---------- Provided information

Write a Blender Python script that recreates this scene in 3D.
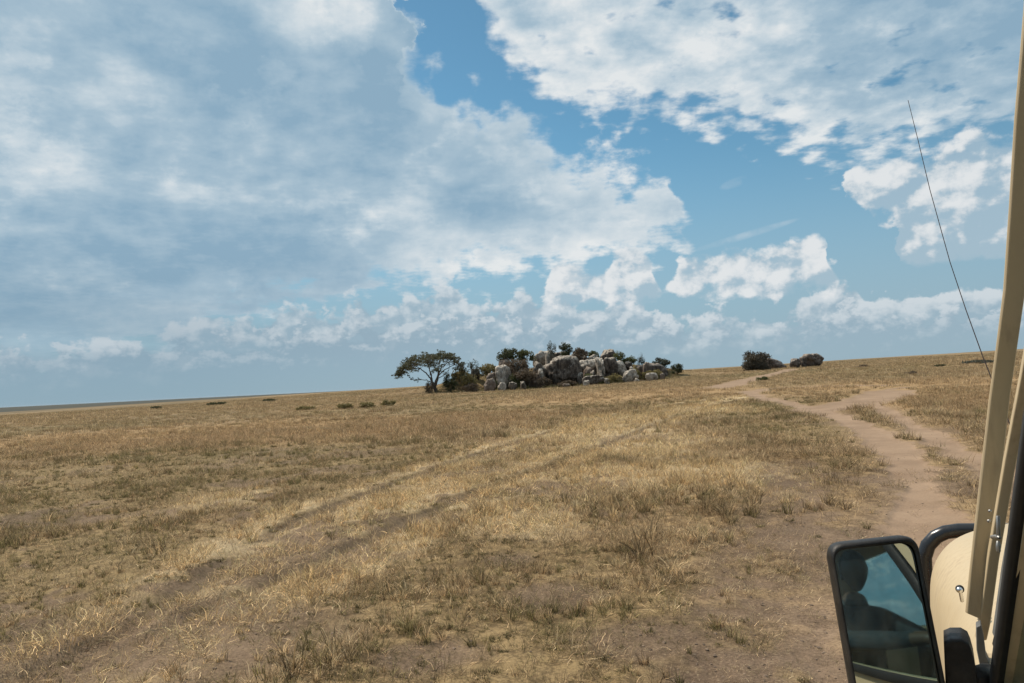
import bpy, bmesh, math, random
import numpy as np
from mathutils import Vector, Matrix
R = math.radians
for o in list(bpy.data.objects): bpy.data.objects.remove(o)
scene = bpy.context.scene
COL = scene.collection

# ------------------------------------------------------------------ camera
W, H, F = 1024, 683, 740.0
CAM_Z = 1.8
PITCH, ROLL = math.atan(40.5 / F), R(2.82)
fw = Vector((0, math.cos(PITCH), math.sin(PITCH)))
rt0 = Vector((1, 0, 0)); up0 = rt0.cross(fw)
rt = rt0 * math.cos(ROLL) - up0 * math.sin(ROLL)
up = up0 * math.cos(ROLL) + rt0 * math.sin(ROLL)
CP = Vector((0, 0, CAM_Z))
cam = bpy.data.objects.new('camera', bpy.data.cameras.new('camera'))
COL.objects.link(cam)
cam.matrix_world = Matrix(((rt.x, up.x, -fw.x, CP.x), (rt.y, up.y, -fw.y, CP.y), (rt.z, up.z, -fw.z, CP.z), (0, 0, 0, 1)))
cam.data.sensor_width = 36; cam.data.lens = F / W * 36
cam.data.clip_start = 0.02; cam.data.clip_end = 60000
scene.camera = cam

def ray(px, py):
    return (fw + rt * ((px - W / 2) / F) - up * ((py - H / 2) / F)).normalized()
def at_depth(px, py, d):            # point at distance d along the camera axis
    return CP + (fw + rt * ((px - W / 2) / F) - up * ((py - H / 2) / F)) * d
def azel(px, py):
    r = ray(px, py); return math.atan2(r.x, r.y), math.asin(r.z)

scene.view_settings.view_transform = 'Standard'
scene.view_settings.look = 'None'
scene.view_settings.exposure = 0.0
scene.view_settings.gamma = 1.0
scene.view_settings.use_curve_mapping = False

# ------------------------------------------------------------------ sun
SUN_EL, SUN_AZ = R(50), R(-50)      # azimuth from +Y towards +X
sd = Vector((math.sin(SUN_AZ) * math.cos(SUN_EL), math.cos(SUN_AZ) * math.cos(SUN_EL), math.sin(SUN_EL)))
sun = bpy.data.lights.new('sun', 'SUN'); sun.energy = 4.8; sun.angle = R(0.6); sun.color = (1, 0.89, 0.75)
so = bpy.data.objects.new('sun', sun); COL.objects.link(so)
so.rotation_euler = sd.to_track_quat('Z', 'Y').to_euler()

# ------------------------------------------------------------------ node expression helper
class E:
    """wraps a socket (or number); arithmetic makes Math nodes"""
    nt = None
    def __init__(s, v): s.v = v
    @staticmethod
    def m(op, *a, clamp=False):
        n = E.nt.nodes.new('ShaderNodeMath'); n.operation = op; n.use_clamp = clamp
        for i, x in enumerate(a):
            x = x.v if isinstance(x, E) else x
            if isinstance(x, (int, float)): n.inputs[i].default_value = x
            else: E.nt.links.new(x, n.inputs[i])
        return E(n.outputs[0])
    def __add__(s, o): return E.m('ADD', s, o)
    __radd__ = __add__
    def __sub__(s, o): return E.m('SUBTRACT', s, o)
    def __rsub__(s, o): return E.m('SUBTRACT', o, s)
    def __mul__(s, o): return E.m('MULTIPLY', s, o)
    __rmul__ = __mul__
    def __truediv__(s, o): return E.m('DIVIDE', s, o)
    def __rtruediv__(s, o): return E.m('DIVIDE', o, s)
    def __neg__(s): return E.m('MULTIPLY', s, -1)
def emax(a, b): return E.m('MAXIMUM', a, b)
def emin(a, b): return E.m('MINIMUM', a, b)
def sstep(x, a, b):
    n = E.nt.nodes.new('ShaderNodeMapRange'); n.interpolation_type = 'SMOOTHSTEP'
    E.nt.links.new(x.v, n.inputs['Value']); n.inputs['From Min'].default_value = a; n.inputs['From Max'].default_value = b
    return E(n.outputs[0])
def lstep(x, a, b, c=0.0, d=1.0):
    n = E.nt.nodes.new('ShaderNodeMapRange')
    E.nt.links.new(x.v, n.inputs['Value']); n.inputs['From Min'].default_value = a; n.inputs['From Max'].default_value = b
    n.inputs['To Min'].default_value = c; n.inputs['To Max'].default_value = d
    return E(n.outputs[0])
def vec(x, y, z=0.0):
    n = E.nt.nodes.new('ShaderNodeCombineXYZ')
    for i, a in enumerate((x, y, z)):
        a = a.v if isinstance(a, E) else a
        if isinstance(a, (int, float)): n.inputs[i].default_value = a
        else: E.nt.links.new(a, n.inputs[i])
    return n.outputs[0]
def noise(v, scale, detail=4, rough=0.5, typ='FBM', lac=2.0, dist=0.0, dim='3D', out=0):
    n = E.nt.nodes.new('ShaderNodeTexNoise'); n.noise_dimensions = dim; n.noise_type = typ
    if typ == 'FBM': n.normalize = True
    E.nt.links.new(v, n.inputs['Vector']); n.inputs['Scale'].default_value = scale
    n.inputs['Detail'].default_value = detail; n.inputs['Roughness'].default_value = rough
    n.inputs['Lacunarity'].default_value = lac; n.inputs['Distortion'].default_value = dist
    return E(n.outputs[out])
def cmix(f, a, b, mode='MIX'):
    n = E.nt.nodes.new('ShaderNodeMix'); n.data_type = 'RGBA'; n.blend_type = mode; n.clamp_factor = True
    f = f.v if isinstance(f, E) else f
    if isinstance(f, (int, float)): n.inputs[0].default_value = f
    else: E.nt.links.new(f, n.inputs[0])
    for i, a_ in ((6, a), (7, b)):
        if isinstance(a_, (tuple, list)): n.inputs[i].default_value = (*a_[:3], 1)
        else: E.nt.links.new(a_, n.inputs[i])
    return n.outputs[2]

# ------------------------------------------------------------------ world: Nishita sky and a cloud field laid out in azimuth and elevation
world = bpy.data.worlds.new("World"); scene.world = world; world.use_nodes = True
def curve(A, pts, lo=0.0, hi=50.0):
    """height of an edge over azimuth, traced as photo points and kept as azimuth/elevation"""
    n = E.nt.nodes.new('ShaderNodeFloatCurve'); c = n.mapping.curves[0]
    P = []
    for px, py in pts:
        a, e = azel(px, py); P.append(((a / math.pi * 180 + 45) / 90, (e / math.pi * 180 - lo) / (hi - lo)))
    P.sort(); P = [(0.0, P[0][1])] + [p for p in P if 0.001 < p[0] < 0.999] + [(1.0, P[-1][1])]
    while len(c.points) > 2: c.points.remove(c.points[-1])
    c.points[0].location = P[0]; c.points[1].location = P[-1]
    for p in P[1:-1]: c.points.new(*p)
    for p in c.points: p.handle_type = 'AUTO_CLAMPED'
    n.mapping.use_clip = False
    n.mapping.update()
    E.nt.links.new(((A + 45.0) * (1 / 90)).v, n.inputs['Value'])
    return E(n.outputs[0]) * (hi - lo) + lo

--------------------
---------- Provided information

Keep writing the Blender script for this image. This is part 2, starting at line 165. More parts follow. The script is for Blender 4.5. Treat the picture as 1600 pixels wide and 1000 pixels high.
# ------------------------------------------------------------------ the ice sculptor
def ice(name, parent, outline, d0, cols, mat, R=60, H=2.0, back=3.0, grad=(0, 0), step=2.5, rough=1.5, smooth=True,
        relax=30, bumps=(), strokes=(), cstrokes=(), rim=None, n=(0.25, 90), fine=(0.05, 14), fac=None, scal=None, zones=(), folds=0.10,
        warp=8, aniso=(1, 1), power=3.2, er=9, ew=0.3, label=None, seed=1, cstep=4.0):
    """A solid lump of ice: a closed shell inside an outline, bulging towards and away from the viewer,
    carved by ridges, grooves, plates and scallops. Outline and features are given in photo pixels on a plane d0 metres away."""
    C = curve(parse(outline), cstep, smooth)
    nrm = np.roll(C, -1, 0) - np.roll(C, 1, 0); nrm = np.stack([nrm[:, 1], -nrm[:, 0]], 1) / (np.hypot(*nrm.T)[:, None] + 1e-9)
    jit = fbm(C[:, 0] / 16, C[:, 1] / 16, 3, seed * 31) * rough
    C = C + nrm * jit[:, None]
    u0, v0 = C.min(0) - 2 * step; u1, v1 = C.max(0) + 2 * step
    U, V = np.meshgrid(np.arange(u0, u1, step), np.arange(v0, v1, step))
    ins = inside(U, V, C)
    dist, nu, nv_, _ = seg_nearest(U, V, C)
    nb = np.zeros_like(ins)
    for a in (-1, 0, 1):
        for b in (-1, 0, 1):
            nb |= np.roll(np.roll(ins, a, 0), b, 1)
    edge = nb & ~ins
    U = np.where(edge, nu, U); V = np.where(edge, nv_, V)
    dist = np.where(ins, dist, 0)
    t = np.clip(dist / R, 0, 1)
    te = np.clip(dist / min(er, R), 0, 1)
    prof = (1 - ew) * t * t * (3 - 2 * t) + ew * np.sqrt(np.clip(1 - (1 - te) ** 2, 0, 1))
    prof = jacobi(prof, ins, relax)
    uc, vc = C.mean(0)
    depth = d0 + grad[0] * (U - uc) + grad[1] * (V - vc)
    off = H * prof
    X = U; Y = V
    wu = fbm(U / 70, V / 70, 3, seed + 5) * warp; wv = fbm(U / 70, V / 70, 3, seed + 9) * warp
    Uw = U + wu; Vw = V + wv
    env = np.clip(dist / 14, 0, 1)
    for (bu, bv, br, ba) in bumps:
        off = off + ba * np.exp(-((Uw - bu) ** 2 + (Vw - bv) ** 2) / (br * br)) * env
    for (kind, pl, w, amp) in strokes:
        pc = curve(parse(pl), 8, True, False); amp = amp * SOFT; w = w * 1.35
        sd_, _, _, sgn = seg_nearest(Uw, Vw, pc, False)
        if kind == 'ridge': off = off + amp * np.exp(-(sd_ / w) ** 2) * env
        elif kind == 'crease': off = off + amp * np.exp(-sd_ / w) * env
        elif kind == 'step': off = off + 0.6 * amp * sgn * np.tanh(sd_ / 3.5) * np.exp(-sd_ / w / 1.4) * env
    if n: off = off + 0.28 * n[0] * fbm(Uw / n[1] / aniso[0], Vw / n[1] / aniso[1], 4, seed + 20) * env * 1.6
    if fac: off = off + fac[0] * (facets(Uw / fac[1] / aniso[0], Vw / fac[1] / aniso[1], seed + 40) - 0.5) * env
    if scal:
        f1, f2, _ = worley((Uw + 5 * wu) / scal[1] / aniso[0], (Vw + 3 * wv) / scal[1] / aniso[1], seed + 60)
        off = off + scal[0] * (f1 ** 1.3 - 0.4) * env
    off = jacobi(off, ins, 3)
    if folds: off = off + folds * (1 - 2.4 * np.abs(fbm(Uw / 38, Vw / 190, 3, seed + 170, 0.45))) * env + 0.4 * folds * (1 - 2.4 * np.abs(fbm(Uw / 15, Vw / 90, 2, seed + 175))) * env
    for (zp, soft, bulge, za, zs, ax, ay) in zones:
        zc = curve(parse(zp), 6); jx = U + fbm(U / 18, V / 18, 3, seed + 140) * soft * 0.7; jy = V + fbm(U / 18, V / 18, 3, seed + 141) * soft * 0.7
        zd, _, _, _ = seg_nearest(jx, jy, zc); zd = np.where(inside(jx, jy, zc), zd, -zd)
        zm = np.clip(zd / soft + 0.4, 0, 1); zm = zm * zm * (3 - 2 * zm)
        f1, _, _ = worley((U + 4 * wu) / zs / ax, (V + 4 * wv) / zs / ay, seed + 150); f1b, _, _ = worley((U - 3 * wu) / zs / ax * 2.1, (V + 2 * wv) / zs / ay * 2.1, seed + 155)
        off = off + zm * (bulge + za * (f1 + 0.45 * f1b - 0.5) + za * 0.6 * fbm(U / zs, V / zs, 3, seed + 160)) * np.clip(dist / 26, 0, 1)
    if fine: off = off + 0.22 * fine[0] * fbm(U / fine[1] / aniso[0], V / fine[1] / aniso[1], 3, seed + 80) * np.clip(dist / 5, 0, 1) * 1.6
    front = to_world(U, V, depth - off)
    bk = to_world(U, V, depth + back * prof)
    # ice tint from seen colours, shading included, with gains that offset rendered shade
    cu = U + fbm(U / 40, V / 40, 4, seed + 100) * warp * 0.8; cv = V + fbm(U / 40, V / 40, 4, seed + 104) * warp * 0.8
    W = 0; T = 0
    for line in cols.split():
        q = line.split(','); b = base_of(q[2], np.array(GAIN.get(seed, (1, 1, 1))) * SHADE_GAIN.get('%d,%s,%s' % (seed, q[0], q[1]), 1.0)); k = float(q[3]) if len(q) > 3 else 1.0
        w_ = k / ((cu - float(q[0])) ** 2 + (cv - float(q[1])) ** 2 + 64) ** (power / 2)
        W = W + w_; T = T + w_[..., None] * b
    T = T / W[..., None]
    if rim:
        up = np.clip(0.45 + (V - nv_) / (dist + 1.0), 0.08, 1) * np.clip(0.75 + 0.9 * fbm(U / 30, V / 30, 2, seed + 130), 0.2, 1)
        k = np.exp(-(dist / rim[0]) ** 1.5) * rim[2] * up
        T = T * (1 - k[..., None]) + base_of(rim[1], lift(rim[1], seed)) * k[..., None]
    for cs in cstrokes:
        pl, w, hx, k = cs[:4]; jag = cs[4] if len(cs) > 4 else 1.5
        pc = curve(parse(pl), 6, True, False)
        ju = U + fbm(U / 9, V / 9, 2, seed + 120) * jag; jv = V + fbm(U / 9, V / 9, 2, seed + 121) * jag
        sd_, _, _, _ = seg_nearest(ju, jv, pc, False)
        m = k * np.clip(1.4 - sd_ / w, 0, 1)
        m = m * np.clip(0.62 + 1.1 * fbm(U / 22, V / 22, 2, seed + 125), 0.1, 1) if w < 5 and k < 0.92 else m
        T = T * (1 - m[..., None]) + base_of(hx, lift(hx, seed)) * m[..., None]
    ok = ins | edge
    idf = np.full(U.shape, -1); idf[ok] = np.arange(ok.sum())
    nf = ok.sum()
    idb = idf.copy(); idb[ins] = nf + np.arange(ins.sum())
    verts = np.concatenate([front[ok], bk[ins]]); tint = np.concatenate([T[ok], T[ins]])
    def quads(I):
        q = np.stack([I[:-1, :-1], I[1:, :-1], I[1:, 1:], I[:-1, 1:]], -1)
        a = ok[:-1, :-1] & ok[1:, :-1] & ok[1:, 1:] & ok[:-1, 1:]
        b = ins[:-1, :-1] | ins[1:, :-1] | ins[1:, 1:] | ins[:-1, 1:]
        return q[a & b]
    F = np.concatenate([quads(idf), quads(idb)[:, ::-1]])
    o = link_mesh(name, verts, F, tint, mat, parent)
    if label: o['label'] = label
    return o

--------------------

- **What is expected**: Starting with the line that contains "up = np.clip(0.45", repeat each line exactly, and stop once the line that contains "k = np.exp(-(dist" has been repeated.

- **The solution**:
        up = np.clip(0.45 + (V - nv_) / (dist + 1.0), 0.08, 1) * np.clip(0.75 + 0.9 * fbm(U / 30, V / 30, 2, seed + 130), 0.2, 1)
        k = np.exp(-(dist / rim[0]) ** 1.5) * rim[2] * up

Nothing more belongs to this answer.